---------- COLLECTED DATA
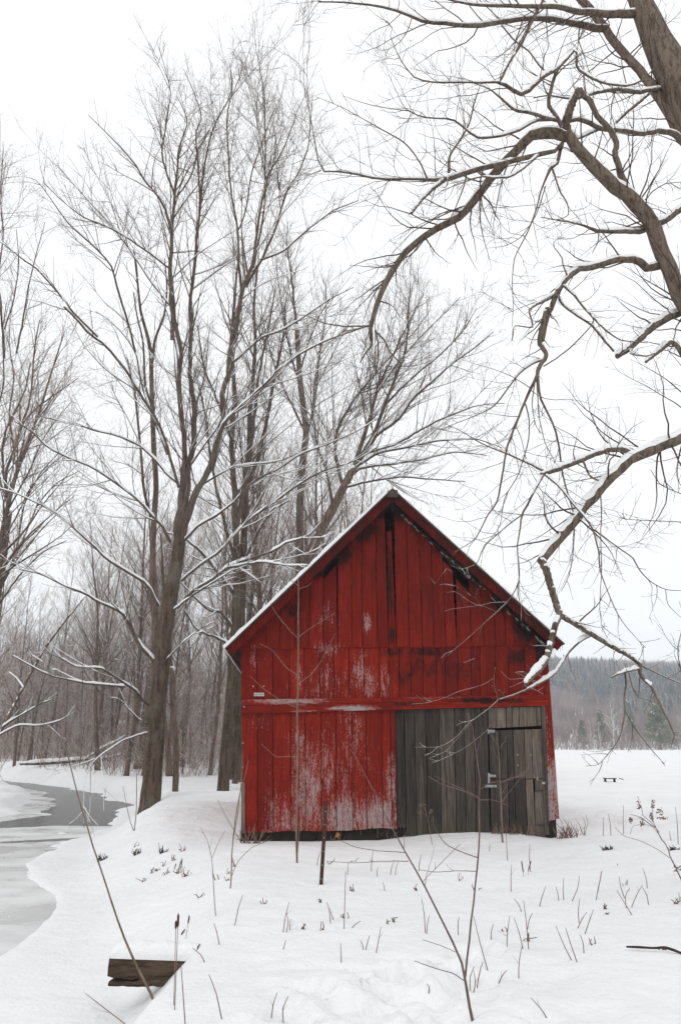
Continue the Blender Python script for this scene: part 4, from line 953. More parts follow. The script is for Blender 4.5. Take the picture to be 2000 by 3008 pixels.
# ---- woodland trees (copied variants)
def gen_variant(seed, H, r0, n1, spread, twig_d=1.0, lean=0.0, low=0.3):
    rg = RS(seed)
    K = 14; tr = np.zeros((K, 4)); d = np.array([rg.normal(0, 0.03) + lean, rg.normal(0, 0.03), 1.0])
    for k in range(1, K):
        d = nrm(d + np.array([rg.normal(0, 0.035), rg.normal(0, 0.035), 0.02])); tr[k, :3] = tr[k - 1, :3] + d * H * 0.92 / (K - 1)
    tr[:, 3] = r0 * (1 - 0.9 * np.linspace(0, 1, K) ** 0.9); tr[0, 3] *= 1.25; tr[0, 2] = -0.3
    tp, trd = pack([tr])
    l1 = spawn(tp, trd, rg, 1.7 * n1 / H, low, 0.97, (0.16, 0.40), spread, 0.22, 0.45, 0.08, 9, rr=0.5, rmin=0.012, nmin=10)
    l2 = spawn(*l1, rg, 3.8 * twig_d, 0.15, 1.0, (0.3, 0.75), (22, 60), 0.06, 0.2, 0.11, 5, rr=0.55, rmin=0.0085, lmax=2.0)
    l3 = spawn(*l2, rg, 3.6 * twig_d, 0.2, 1.0, (0.35, 0.9), (22, 65), 0.05, 0.1, 0.14, 3, rr=0.7, rmin=0.006, lmax=0.8)
    v, q = tubes([(tp, trd, 9), (l1[0][:], l1[1], 5)], rg, 0.03); tm = mesh_np('woodland_trunk', v, q); tm.materials.append(M['wood_bark'])
    v, q = tubes([(*l2, 3), (*l3, 3)]); cm = mesh_np('woodland_crown', v, q); cm.materials.append(M['wood_twig'])
    return tm, cm
VAR = [gen_variant(101, 20, 0.17, 26, (28, 58)), gen_variant(102, 18, 0.125, 24, (30, 62), 1.0, 0.05), gen_variant(103, 22, 0.18, 30, (25, 55), 0.9, -0.04, 0.4),
       gen_variant(104, 15, 0.09, 26, (32, 70), 1.1, 0.06, 0.2), gen_variant(105, 19, 0.14, 28, (28, 60), 1.0, -0.06), gen_variant(106, 12, 0.065, 26, (35, 75), 1.2, 0.1, 0.15)]
wr = random.Random(42)
def wood_tree(px, Y, h, k, label, group):
    tm, cm = VAR[k]
    x = (px - 1000) / FPX * Y / cA * 0.98
    H0 = [20, 18, 22, 15, 19, 12][k]
    o = empty('woodland_tree', (x, Y, gz(x, Y) - 0.05), wr.uniform(0, 6.28)); s = h / H0; o.scale = (s * wr.uniform(0.9, 1.1), s * wr.uniform(0.9, 1.1), s)
    tag(o, label, 'tree', group)
    link('trunk', tm, None, o); link('crown', cm, None, o)
    return o
def in_stream(x, Y):
    return (np.interp(Y, YL, XL) - 1.2) < x < (np.interp(Y, YB, XB) + 1.2) if Y < 75 else False
def scatter(n, px0, px1, y0, y1, h0, h1, ks, label, group):
    c = 0; tries = 0; made = []
    while c < n and tries < 2000:
        tries += 1
        px = wr.uniform(px0, px1); Y = wr.uniform(y0, y1); x = (px - 1000) / FPX * Y / cA
        if in_stream(x, Y): continue
        made.append((px, wood_tree(px, Y, wr.uniform(h0, h1), wr.choice(ks), label, group))); c += 1
    if '%s' in label:
        for k, (_, q) in enumerate(sorted(made, key=lambda m_: m_[0])): q['label'] = label % ('%d%s' % (k + 1, 'th' if 10 < (k + 1) % 100 < 14 else {1: 'st', 2: 'nd', 3: 'rd'}.get((k + 1) % 10, 'th')))
scatter(26, 690, 1110, 34, 62, 15, 22, (0, 1, 2, 4), 'bare woodland tree rising behind the barn roof, %s from the left', 'bare trees behind the barn')
scatter(34, 330, 700, 38, 80, 14, 20, (0, 1, 2, 3, 4), 'bare woodland trunk between the big maple and the barn, %s from the left', 'bare trees between maple and barn')
scatter(48, -60, 380, 58, 120, 11, 17, (1, 3, 4, 5), 'bare woodland tree beyond the stream on the left', 'bare trees beyond the stream')
scatter(40, -100, 750, 45, 95, 5, 10, (3, 5), 'small bare understorey tree in the snowy wood', 'small trees of the snowy wood')
for px, Y, h, k, lab in ((-70, 27, 20, 0, 'tall bare tree whose crown reaches in at the left edge'), (-190, 33, 24, 2, 'tallest bare tree outside the left edge with twigs reaching in'), (35, 46, 17, 4, 'bare tree just inside the left edge beyond the stream'), (110, 58, 16, 3, 'bare bushy tree above the snowy stream shelf on the left'), (-20, 38, 12, 5, 'low spreading bare tree at the left edge above the water')):
    wood_tree(px, Y, h, k, lab, 'trees at the left edge')
# snow-laden leaning stem at the left
rg = RS(31)
ls = [trace('N', 33, 37, '-60,1090,26 0,985,24 80,830,21 190,620,18 300,430,15 420,270,12 550,110,8', 20)]
build_tree('leaning_tree', 'thin leaning stem plastered with snow at the left edge of the stream', ls[0][0, :3], ls, [trace('N', 33.5, 33, '20,950,14 90,900,11 180,850,9 260,800,7 340,770,4', 20), trace('N', 34, 35, '150,700,10 110,640,9 60,600,6', 20), trace('N', 33, 33, '0,1000,12 120,940,10 250,940,8 380,910,6 480,850,3', 20)], rg,
           l1=dict(MAPLE_L1, per_m=1.5), l2=MAPLE_L2, barkm='wood_bark', snow_kw=dict(keep=0.95, gate=0.2, thick=1.3))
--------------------
*AIM OF THE TASK*.
Locate the lines above that contain "from" and copy them.

*COMPLETED EXERCISE*.
Continue the Blender Python script for this scene: part 4, from line 953. More parts follow. The script is for Blender 4.5. Take the picture to be 2000 by 3008 pixels.
scatter(26, 690, 1110, 34, 62, 15, 22, (0, 1, 2, 4), 'bare woodland tree rising behind the barn roof, %s from the left', 'bare trees behind the barn')
scatter(34, 330, 700, 38, 80, 14, 20, (0, 1, 2, 3, 4), 'bare woodland trunk between the big maple and the barn, %s from the left', 'bare trees between maple and barn')